## START Records for this task
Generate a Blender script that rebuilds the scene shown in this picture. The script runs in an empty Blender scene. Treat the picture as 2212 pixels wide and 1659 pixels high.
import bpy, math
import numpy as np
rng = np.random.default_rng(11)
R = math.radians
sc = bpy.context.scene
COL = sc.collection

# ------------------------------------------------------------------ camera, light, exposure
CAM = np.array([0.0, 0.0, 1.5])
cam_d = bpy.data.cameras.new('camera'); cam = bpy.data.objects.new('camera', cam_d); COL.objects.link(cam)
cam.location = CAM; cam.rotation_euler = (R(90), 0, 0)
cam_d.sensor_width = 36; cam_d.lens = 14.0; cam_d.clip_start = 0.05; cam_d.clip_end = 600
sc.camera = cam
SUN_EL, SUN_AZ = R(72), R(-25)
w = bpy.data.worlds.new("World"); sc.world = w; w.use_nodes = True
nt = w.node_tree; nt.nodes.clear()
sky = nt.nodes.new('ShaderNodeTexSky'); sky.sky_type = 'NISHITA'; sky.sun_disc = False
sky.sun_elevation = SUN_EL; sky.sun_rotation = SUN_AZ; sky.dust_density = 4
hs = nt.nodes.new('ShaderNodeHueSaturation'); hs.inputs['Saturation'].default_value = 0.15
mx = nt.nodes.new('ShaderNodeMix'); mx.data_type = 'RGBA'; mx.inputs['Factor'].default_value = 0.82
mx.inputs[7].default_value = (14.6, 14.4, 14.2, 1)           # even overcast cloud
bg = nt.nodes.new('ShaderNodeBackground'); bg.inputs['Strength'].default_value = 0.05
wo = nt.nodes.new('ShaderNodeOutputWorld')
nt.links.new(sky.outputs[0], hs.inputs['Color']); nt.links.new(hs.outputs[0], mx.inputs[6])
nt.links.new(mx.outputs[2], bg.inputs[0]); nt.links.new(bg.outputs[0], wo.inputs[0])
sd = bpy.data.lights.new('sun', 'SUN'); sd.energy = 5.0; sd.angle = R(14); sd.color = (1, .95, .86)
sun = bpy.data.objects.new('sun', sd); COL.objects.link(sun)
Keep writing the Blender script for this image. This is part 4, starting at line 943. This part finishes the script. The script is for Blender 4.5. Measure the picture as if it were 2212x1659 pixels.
## END Records for this task
_What you have to do_
Make an exact copy of the records.

_Complete response_
Generate a Blender script that rebuilds the scene shown in this picture. The script runs in an empty Blender scene. Treat the picture as 2212 pixels wide and 1659 pixels high.
import bpy, math
import numpy as np
rng = np.random.default_rng(11)
R = math.radians
sc = bpy.context.scene
COL = sc.collection

# ------------------------------------------------------------------ camera, light, exposure
CAM = np.array([0.0, 0.0, 1.5])
cam_d = bpy.data.cameras.new('camera'); cam = bpy.data.objects.new('camera', cam_d); COL.objects.link(cam)
cam.location = CAM; cam.rotation_euler = (R(90), 0, 0)
cam_d.sensor_width = 36; cam_d.lens = 14.0; cam_d.clip_start = 0.05; cam_d.clip_end = 600
sc.camera = cam
SUN_EL, SUN_AZ = R(72), R(-25)
w = bpy.data.worlds.new("World"); sc.world = w; w.use_nodes = True
nt = w.node_tree; nt.nodes.clear()
sky = nt.nodes.new('ShaderNodeTexSky'); sky.sky_type = 'NISHITA'; sky.sun_disc = False
sky.sun_elevation = SUN_EL; sky.sun_rotation = SUN_AZ; sky.dust_density = 4
hs = nt.nodes.new('ShaderNodeHueSaturation'); hs.inputs['Saturation'].default_value = 0.15
mx = nt.nodes.new('ShaderNodeMix'); mx.data_type = 'RGBA'; mx.inputs['Factor'].default_value = 0.82
mx.inputs[7].default_value = (14.6, 14.4, 14.2, 1)           # even overcast cloud
bg = nt.nodes.new('ShaderNodeBackground'); bg.inputs['Strength'].default_value = 0.05
wo = nt.nodes.new('ShaderNodeOutputWorld')
nt.links.new(sky.outputs[0], hs.inputs['Color']); nt.links.new(hs.outputs[0], mx.inputs[6])
nt.links.new(mx.outputs[2], bg.inputs[0]); nt.links.new(bg.outputs[0], wo.inputs[0])
sd = bpy.data.lights.new('sun', 'SUN'); sd.energy = 5.0; sd.angle = R(14); sd.color = (1, .95, .86)
sun = bpy.data.objects.new('sun', sd); COL.objects.link(sun)
Keep writing the Blender script for this image. This is part 4, starting at line 943. This part finishes the script. The script is for Blender 4.5. Measure the picture as if it were 2212x1659 pixels.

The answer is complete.